YOU want a flashy new car. But you don't have the money to buy it. If you insist on buying the car, say your family and friends, you will bankrupt your entire household.

The repayments will be too high. Plus, why not do some minor repairs on your current car — which still runs pretty faithfully — instead of getting this unaffordable, flashy, big monster of a new car?

Anyone who runs a household will know this dilemma. In fact, you don't even have to run a household. Kids at schools across the country are often given exercises in which they have to write down a budget and balance their books. They know they can't buy the great big lollipop they want if they are to enjoy the joys of a new book.

These are basics. So, last week I was taken aback to read that the top echelons of our Department of Energy called a press conference to tell us that they do not care about budgets and that they will get their fancy new toys — and along the way squeeze consumers and bankrupt the country — whether the country likes it or not.

This is what Business Day reported about this extraordinary press conference:

"Officials from the Department of Energy yesterday stated categorically that South Africa would procure 9600MW of nuclear energy, despite the government not having an accurate understanding of what this might cost either the fiscus or consumers.

"The procurement would also go ahead, despite the fact that the Treasury had not conducted an affordability study."

Stop right there. What the august leaders of the Department of Energy, under the leadership of minister Tina Joemat-Pettersson — she who was twice found to have spent taxpayers' money recklessly by the public protector — do not know is what this potentially trillion-rand project will cost, what effect it will have on you and what effect it will have on the finances of the country.

The man who holds the keys to South Africa's safe, Minister of Finance Nhlanhla Nene, has not been consulted. His ministry has not been consulted. But Joemat-Pettersson and her officials do not care. They are going ahead.

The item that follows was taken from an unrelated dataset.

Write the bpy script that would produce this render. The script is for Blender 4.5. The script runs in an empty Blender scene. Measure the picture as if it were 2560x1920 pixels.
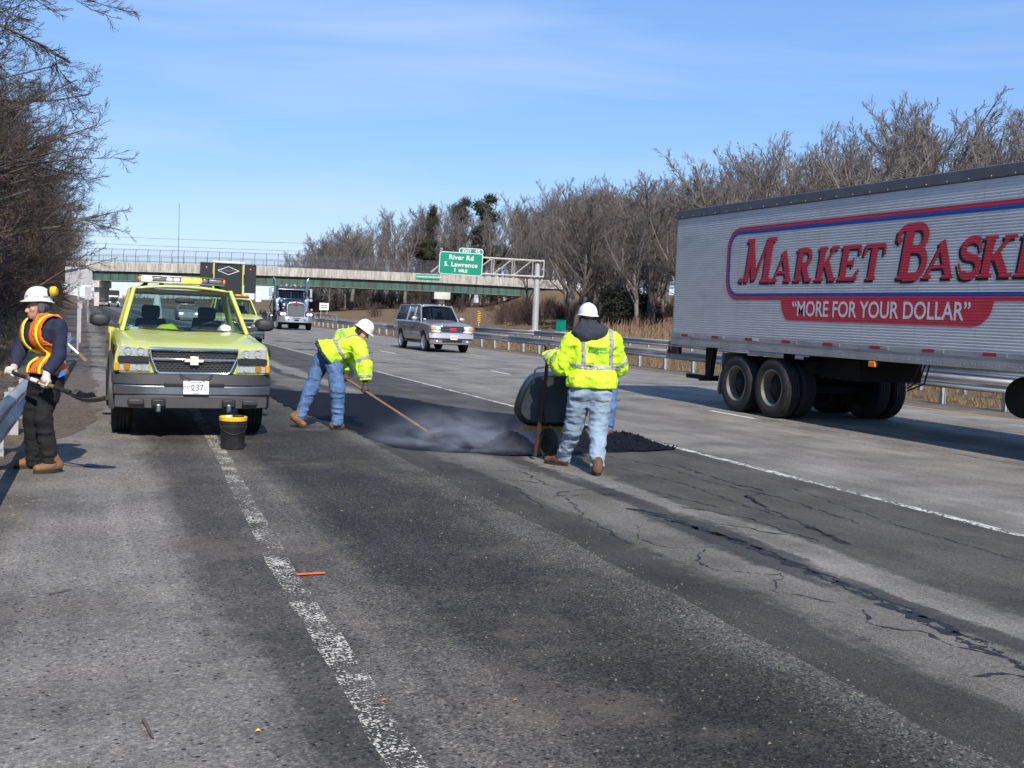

"I can confirm to you that there will be a procurement process. The government will take a decision in the national interest. So yes, there will be a procurement process and, once that has been approved, that information will be communicated," said deputy director-general for nuclear energy in the department Zizamele Mbambo.

The man who holds the keys to South Africa's safe, Minister of Finance Nhlanhla Nene, has not been consulted. His ministry has not been consulted. But Joemat-Pettersson and her officials do not care. They are going ahead.

There are several messages embedded in that statement. The first is, we don't know what it will cost, but shut up and lie down while we spend your tax money without accountability.

Second: this is in the national interest so shut up while we cloak it in secrecy and kickbacks and rob the Treasury blind.

Be afraid, be very afraid, when politicians and their lackeys in the government begin to tell you about "the national interest". It is a nebulous term that generally means that politicians want a blank cheque to steal and break the law. Ask Richard Nixon. Ask Adolf Hitler.

Don't expect Joemat-Pettersson to ask her officials to stop, do some number-crunching and then account to the nation. After all, her department, when she was at Agriculture and Fisheries, received qualified audits and she was found "guilty" on two occasions by the public protector. That, perhaps, is why the president of South Africa appointed her to her portfolio: she seems to have no respect for the law or the budget of South Africa.

The whole thing just gets worse. Mbambo also told the press conference that the tender for nuclear power "might not be an open tender". It might be a closed tender, or a government-to-government deal, he said.

Wow. So the president of South Africa, who now oversees this process after he scrapped the interministerial committee on nuclear procurement, will appoint whomever he likes and the whole thing will be cloaked in secrecy.

Oh, in case you did not get my drift, you, the consumer, will pay for this lack of financial understanding or prudence.

There isn't a single economist or financier I have spoken to who thinks that this lunatic project can be properly financed without bankrupting South Africa. Yet it is being bulldozed through, despite the fact that it does not make sense at any level.

We are told to shut up and accept the word from on high because we need electricity and this is allegedly good for us. The arrogance is mind-boggling.

Where is the voice of Jeff Radebe, the minister in charge of implementing the National Development Plan, which discourages a nuclear energy building programme?

Where is Cyril Ramaphosa? Crucially, where in the world is Nhlanhla Nene, the minister of finance, and the man who surely must have the final word on this delusional and corrupt caper?